Dr Christopher J Hall
BA
(Newcastle ), MA (York), PhD (Southern
California)
Reader in Applied Linguistics
Contact details
E: c.hall@yorksj.ac.uk
T: +44 (0)1904 876876
After completing my PhD in linguistics at USC in Los Angeles in
1987, I moved south to Mexico, where I lived and worked for 20
years. I spent a few years as a researcher at El Colegio de México
in the capital city (interspersed with short research visits
to Cambridge University and the Max Planck Institute for
Psycholinguistics in the Netherlands), but spent most of my time
teaching in (and directing) the MA in Applied Linguistics at
the University of the Americas (UDLA) in Cholula, Puebla, on
the other side of the Popocatépetl and Iztaccíhuatl volcanoes. At
UDLA I also served as Head of the Department of Languages and
Coordinator of Research and Postgraduate Studies for the School of
Humanities. In 2007 I joined York St John University,
returning to the country and county of my birth. Here, as Reader in
Applied Linguistics and University Teaching Fellow, I do
scholarship in areas of applied and general linguistics which touch
on multiple Englishes in individual minds and/or in social
groups.
Most of my research, writing, and
teaching has been motivated by a desire to understand how the
mental and social realities of language fit together, and a
conviction that only by fully acknowledging both realities can we
hope to do effective general and applied linguistics. My
first book, Morphology and Mind, sought to unite formal
and functional explanations for universal patterns of word
structure by stressing the intimate connection between language
acquisition, use and historical change. In An
Introduction to Language and Linguistics. Breaking the Language
Spell, I presented a unifying account of the dual social and
mental nature of human language. In Mapping Applied
Linguistics.
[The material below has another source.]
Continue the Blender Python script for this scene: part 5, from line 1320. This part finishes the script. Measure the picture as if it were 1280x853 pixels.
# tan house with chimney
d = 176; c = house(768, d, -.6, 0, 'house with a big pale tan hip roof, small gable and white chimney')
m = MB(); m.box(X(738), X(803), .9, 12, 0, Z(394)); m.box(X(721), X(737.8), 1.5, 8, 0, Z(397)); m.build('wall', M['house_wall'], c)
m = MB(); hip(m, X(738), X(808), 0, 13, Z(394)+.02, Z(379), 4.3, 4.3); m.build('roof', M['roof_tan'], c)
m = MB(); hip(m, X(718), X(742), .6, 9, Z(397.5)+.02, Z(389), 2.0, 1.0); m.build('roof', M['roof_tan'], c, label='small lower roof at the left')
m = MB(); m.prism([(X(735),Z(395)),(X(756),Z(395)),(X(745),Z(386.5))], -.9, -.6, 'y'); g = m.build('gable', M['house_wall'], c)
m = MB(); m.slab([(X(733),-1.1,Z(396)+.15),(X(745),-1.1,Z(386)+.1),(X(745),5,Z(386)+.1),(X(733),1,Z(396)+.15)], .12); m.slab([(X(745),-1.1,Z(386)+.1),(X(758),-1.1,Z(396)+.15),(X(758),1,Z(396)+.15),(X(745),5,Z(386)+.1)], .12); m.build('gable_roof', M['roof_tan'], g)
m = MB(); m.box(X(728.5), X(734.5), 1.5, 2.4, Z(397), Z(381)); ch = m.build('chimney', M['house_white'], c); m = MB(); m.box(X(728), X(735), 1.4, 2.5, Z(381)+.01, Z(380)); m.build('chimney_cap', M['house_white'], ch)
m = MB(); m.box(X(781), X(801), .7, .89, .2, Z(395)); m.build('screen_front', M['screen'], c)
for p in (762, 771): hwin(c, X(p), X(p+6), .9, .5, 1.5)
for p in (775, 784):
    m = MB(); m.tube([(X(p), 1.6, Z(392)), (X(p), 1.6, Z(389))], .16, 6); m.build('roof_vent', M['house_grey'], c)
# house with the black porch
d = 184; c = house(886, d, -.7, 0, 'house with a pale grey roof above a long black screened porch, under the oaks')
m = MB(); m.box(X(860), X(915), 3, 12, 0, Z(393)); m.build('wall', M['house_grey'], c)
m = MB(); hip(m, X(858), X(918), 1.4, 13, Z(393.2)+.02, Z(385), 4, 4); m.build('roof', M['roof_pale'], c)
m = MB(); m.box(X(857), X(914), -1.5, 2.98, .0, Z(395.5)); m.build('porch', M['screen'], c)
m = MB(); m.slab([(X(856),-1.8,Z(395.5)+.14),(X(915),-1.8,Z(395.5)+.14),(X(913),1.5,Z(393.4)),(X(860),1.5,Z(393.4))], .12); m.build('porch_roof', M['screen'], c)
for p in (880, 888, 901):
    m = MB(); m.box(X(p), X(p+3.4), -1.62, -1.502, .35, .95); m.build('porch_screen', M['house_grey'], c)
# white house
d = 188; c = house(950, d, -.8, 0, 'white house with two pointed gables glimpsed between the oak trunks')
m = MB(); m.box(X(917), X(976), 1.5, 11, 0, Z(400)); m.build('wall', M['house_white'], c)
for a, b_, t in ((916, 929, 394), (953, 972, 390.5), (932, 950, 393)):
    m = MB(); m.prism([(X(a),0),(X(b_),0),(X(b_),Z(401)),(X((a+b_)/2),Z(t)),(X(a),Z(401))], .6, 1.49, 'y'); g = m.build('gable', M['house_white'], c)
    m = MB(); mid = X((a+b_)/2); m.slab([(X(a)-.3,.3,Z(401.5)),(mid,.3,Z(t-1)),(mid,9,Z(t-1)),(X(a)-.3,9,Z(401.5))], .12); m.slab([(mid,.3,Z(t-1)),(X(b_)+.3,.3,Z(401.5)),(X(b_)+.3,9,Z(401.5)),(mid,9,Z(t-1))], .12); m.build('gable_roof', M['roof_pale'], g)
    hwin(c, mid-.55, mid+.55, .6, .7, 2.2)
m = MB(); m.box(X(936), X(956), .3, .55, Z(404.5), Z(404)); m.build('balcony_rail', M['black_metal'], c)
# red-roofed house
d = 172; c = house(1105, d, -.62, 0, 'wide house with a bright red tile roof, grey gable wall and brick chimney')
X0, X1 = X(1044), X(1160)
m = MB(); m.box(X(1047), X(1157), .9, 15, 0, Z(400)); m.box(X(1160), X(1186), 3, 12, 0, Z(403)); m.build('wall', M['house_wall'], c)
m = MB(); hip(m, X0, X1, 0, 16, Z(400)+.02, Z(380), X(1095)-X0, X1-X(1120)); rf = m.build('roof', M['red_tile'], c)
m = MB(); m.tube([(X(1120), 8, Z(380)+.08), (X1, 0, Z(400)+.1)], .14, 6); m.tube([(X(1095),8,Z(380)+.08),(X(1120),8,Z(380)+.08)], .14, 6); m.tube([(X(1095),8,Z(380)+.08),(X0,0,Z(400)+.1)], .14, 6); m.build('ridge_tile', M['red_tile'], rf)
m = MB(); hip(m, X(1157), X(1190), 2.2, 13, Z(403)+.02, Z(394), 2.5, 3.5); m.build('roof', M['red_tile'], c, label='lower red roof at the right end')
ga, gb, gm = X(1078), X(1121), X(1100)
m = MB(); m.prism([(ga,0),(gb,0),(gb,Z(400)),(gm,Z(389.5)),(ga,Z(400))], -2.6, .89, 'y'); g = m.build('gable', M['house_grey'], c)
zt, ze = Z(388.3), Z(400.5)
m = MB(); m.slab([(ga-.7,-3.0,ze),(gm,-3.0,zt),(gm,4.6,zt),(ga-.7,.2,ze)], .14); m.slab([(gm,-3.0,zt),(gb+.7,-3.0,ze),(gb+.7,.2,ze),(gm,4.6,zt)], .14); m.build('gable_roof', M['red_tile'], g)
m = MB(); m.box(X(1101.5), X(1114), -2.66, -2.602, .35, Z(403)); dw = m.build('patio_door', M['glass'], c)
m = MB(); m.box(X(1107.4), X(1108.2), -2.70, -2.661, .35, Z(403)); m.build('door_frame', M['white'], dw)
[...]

A Guide for Students and Practitioners, my
co-authors and I survey the field within a framework which stresses
how language problems can only be solved by taking seriously the
social and cognitive realities of individual language users and
groups of users in their local contexts.
My empirical research has always been focused on
the word level, especially in learners and/or speakers of more than
one language. In a series of studies I conducted during my
time overseas, I developed and tested a model of the initial
development of the multilingual mental lexicon (the Parasitic
Model). Since my return to the UK I’ve been exploring the
implications of my findings within a combined socio-cognitive
framework which recognises that English can not be conceived
as just the monolithic capital of native speakers using
the norms of literate social elites. In line with this
'plurilithic' view of English, I have: looked at lexical variation
in users of English as a Lingua Franca;
critiqued linguists'/applied linguists' ontologies of
English; and explored ways of raising English teachers'
awareness of the nature of the subject they teach.